The landslide buried the madrassa under mud and debris after days of heavy rain. Rescuers recovered 13 children from the madrassa.
Several rain-triggered landslides have hot camps in recent weeks.
Most families live in makeshift bamboo-and-tarpaulin shelters on steep, deforested hillsides that are vulnerable to landslides during the annual monsoon season.
Authorities have been relocating families from high-risk areas as heavy rainfall increases the danger of landslides.
The Bangladesh Meteorological Department has forecast more rain in the coming weeks, and officials remain on alert for landslides and flash floods.
More than 1.2 million Rohingya refugees live in overcrowded camps in Cox’s Bazar, the world’s largest refugee settlement, after fleeing a 2017 military-led campaign of genocide in neighbouring Buddhist-majority Myanmar.

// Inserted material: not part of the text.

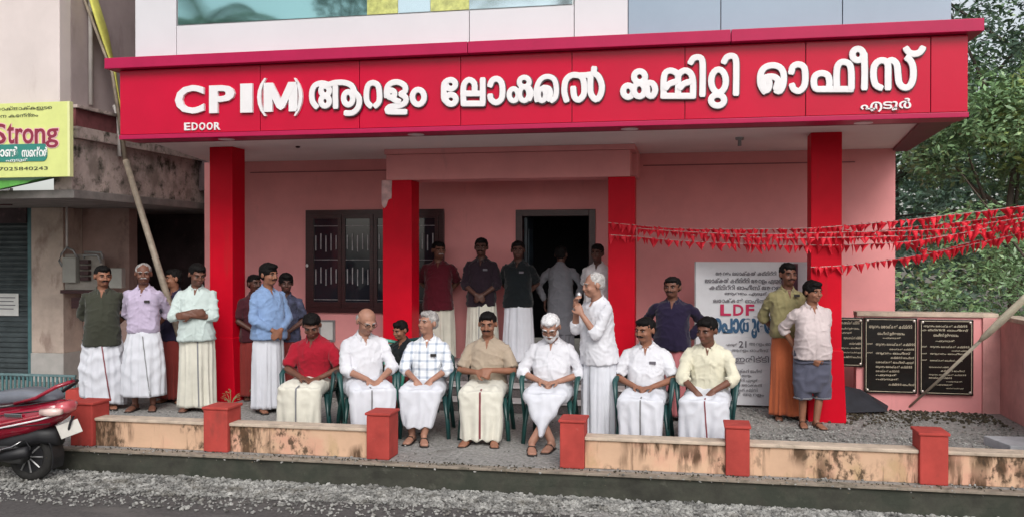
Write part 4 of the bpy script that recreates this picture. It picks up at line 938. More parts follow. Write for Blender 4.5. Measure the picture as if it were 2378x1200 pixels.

The exodus of Rohingya from Myanmar began in 2017 after a military campaign against them, described by the UN as ‘ethnic cleansing’.
Myanmar’s military, the Tatmadaw, unleashed waves of violence against Rohingya ethnic minorities in Rakhine State.
The conflict triggered the exodus of more than 700,000 Rohingya into neighbouring Bangladesh, marking the largest and fastest influx into the country.
Most fled to Bangladesh, resulting in the creation of the world’s largest refugee camp at Cox’s Bazaar, while others escaped to India, Thailand, Malaysia and other parts of Soth and Southeast Asia, where they continue to face persecution.
The Rohingya who stayed in Myanmar following the attacks continue to face violence at the hands of the Tatmadaw.
They are suffering poverty, rights abuses, discrimination, and exposure to armed conflict.
The Rohingya also face restrictions on their movement, limited access to essential services, and deep-seated prejudice based on their ethnicity and religion.
The Rohingya are believed to have migrated from what is now Bangladesh to Rakhine, then known as Arakan, during the 17th century.
When Myanmar gained independence from British colonial rule in 1948, the Rohingya were left stranded in Rakhine state; no longer Bangladeshi but viewed by the newly-independent nation of Burma as outsiders.
They were denied citizenship under Myanmar’s 1982 Citizenship Law, effectively rendering them stateless.